## Task to carry out:
Where a line holds "scene", copy it.
-- BEGIN Information shown --
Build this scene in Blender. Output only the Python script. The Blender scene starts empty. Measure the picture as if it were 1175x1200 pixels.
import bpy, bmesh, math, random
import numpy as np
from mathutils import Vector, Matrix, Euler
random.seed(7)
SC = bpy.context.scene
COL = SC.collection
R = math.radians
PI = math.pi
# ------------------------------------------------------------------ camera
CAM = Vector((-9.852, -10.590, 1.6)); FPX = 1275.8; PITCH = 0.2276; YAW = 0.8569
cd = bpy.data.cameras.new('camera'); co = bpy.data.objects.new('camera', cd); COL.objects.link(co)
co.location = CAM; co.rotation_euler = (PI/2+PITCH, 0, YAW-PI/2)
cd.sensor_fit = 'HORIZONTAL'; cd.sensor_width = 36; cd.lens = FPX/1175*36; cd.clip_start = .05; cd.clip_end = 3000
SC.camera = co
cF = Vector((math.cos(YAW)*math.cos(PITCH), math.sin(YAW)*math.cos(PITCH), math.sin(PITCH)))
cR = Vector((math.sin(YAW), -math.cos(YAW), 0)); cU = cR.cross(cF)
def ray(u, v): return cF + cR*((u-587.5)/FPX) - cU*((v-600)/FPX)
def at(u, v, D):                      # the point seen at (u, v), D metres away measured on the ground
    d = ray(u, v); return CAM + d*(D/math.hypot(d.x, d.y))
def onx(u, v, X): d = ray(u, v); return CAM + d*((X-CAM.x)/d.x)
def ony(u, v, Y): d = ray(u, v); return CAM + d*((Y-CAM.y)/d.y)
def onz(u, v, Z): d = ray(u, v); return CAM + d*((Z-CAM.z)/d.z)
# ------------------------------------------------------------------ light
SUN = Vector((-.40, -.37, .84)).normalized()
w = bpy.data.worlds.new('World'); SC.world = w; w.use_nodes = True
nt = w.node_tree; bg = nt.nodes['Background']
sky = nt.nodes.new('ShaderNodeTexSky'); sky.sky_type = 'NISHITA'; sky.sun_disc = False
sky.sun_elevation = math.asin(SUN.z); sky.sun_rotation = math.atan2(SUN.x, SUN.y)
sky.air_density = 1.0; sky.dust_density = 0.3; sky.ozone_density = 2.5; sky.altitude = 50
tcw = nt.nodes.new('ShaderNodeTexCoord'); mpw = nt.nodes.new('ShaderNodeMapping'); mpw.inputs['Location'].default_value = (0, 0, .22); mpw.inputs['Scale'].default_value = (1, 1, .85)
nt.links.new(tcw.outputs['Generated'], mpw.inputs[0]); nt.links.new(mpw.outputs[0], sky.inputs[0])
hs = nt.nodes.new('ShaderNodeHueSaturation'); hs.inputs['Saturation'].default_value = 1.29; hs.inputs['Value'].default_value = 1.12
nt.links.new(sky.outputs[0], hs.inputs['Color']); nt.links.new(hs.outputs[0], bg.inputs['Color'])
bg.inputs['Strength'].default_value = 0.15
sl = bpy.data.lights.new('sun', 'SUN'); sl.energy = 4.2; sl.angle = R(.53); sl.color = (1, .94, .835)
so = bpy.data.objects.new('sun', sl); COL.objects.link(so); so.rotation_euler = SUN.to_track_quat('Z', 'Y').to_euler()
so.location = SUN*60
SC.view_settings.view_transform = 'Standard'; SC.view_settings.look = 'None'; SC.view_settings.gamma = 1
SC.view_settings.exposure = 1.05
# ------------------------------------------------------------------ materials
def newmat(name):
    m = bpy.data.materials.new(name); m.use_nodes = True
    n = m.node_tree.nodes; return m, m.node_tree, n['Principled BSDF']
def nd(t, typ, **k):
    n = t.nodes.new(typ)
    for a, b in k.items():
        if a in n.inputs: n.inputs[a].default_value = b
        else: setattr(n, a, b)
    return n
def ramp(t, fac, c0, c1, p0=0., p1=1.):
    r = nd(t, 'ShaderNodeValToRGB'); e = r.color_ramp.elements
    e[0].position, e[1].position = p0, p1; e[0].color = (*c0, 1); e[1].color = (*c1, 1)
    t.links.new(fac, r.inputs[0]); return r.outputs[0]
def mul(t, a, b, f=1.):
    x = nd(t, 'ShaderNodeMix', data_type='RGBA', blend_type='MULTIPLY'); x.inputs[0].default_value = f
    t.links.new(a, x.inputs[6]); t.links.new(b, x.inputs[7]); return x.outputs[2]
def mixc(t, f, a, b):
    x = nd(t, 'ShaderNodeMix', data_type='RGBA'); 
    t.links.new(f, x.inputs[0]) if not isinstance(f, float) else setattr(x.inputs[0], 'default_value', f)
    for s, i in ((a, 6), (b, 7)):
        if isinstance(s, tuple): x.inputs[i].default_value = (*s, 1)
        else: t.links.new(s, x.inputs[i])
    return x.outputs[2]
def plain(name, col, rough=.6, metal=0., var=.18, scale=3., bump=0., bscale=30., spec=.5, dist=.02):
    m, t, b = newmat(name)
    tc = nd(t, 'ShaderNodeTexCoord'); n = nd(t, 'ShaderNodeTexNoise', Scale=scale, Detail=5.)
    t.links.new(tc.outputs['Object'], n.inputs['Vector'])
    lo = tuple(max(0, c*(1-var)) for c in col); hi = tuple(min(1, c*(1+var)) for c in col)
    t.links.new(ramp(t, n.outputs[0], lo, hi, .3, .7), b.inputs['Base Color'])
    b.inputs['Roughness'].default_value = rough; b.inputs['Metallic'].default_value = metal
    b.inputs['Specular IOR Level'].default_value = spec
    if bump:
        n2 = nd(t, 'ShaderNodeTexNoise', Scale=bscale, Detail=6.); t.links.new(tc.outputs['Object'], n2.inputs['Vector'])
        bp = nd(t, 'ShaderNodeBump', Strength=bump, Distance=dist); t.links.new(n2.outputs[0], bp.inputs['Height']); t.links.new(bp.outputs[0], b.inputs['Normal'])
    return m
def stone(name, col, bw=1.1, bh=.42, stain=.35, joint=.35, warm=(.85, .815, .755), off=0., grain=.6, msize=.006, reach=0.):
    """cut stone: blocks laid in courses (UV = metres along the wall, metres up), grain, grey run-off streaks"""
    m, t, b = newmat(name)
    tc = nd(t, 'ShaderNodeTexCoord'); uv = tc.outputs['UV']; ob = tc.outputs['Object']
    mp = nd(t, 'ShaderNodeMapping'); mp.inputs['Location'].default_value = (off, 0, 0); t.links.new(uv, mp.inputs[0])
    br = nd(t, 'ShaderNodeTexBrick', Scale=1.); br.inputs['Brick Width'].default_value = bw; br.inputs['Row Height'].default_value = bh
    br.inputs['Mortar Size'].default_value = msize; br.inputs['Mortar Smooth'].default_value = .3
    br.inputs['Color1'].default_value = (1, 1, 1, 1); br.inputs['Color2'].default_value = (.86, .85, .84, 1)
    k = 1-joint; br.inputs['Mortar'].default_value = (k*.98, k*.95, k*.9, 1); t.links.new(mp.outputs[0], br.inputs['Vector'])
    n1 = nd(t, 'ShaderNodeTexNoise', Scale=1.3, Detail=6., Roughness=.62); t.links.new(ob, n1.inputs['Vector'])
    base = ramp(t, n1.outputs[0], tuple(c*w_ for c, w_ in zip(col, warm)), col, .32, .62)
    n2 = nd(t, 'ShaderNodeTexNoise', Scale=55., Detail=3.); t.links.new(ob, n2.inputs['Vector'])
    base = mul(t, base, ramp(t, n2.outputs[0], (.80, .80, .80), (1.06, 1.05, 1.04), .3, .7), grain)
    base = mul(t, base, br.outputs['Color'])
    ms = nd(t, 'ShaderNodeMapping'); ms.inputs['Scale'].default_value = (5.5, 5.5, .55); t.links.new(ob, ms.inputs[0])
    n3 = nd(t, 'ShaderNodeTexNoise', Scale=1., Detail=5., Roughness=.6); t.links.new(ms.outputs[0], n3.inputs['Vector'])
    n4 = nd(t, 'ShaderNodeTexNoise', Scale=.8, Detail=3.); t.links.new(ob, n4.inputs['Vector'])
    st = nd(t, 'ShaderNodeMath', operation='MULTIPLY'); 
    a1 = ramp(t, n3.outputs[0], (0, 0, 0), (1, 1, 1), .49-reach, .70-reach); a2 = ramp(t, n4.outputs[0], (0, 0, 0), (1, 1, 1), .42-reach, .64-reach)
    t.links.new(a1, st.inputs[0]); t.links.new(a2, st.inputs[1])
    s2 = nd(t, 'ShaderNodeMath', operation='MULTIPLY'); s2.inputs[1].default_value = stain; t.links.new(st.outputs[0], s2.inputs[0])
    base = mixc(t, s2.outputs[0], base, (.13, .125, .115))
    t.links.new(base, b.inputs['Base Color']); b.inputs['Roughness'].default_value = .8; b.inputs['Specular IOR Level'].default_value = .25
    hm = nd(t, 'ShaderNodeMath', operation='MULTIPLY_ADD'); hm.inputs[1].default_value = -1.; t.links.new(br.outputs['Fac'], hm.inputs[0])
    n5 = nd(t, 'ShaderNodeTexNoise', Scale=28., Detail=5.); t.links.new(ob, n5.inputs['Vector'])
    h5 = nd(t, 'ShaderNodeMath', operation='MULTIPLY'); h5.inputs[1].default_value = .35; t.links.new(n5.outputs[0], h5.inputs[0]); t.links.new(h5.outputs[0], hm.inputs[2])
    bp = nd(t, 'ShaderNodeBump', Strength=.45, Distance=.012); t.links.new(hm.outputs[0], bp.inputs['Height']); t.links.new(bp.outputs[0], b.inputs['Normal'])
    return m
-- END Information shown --
## Written answer:
Build this scene in Blender. Output only the Python script. The Blender scene starts empty. Measure the picture as if it were 1175x1200 pixels.
SC = bpy.context.scene